Le droit pénal et le système carcéral sont la réponse de la société aux transgressions des règles communes, mais des aspects tels que les inégalités sociales et économiques ne sont actuellement pas suffisamment prises en compte. Dans une société où l’écart entre les riches et les pauvres ne cesse de se creuser et où les inégalités se reproduisent, les différentes formes de violence risquent d’augmenter. Cependant, l’intégration dans la vie sociale, la perspective d’un emploi, d’un logement et d’une situation stable constituent, entre autres, la base d’une prévention proactive de la criminalité et de la violence.

La nécessité de repenser le droit pénal et le système carcéral est bien illustrée par l’exemple de la politique actuelle en matière de drogue. Les statistiques annuelles du rapport « SPACE I » du Conseil de l’Europe montrent qu’en 2021, 17,7% de la population carcérale était emprisonnée pour des infractions liées à la drogue. Néanmoins, la plupart d’entre eux ne sont pas des protagonistes de la criminalité liée à la drogue. De plus, la prison n’est définitivement pas le lieu approprié pour les personnes ayant des problèmes de dépendance et qui commettent des infractions pour se procurer des drogues. Dans l’ensemble, les dernières années ne sont pas les seules à avoir clairement montré qu’une politique restrictive en matière de drogues n’a pas d’effet positif sur la société.

Un autre exemple est celui de la détention provisoire. Le même rapport indique qu’en 2021, 43,3 % de la population carcérale était détenue sans décision de justice définitive. Or, la détention provisoire ne devrait être utilisée que lorsqu’elle est absolument nécessaire – la présomption d’innocence s’applique jusqu’à la décision de justice définitive. Une personne placée en détention provisoire risque d’être stigmatisée et de perdre son emploi ainsi que son logement. Dans ce cas, le préjudice est immense si, à la fin de la procédure, il s’avère qu’elle est innocente.

De plus, qu’en est-il des comportements tels que la criminalité économique, qui ne sont pas toujours directement identifiables au premier coup d’œil, mais qui causent d’immenses dommages à la société ? En tant que société, poursuivons-nous et punissons-nous ce type de comportement de manière tout aussi cohérente ? Non, justement pas. Nous avons à faire à une justice à deux vitesses.
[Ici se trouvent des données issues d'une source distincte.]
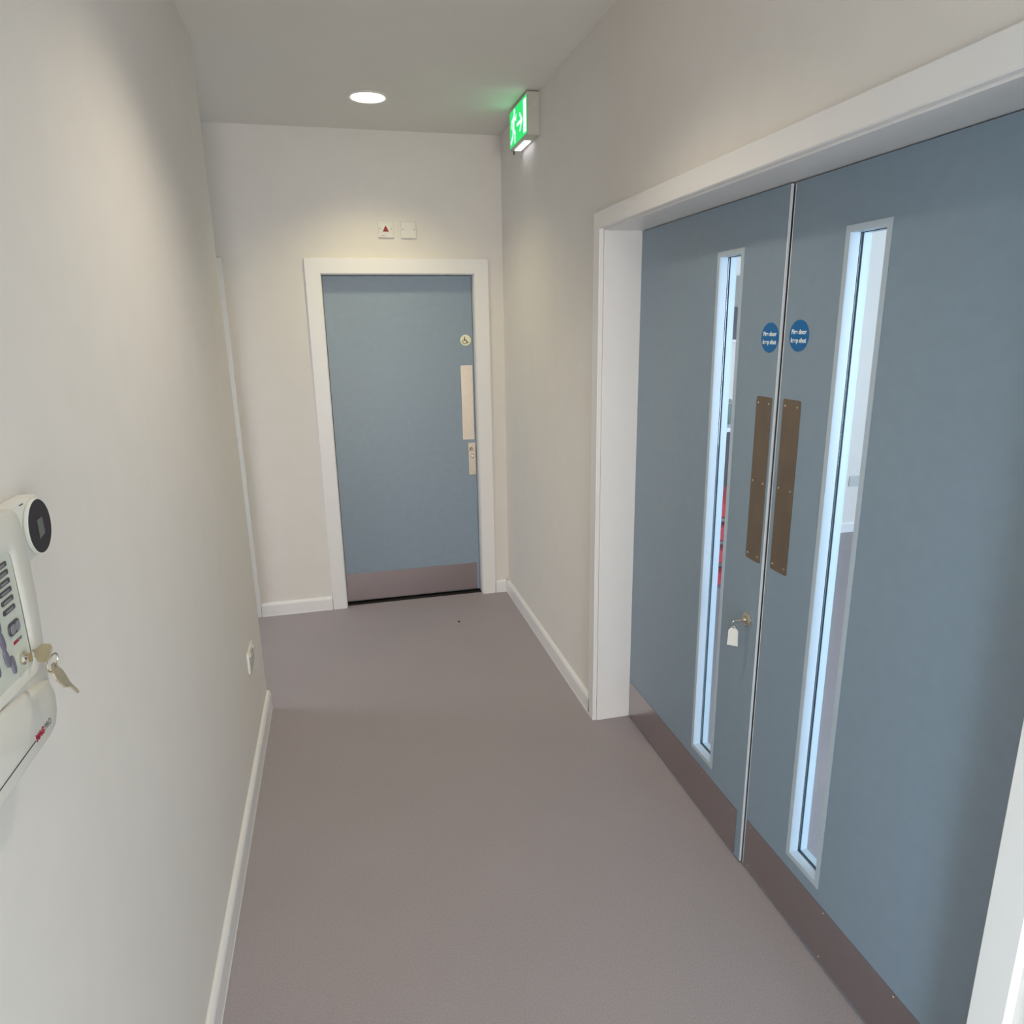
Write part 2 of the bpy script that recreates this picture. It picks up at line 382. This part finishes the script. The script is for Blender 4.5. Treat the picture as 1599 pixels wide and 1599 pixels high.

Pour déi Lénk, il est en revanche clair que les infractions décrites ne peuvent pas être empêchées par des lois toujours plus strictes, plus de policiers.policières et plus de prisons. La question centrale est celle d’une politique juste et sociale avec des droits sociaux forts pour chacun.

La détention provisoire ne devrait être utilisée qu’en dernier recours. Dans d’autres cas, des mesures moins coercitives sont plus appropriées, comme le bracelet électronique et le dépôt de documents d’identité.

De manière générale, le droit pénal et le système carcéral doivent être réformés pour apporter une réponse adéquate et efficace à certains comportements. Une peine doit avant tout viser à réintégrer le plus efficacement que possible la personne condamnée dans la société. Le pourcentage élevé de personnes qui récidivent après avoir effectué leur peine de prison, voire qui commettent des infractions encore plus graves, est alarmant et montre que l’emprisonnement n’est pas une solution dans la plupart des cas. Dans de nombreuses situations, des alternatives telles que le travail d’intérêt général sont plus efficaces.

En outre, il est nécessaire de mettre en place une politique de la drogue basée d’une part sur la prévention et l’éducation et d’autre part sur la dépénalisation de la consommation de drogues.

Des structures adaptées sont nécessaires pour la période suivant une peine de prison. Pour cela, des projets tels que des « maisons de transition » doivent être réalisés.

Les réponses à toutes ces interrogations doivent se refléter dans la législation et chez les acteurs compétents.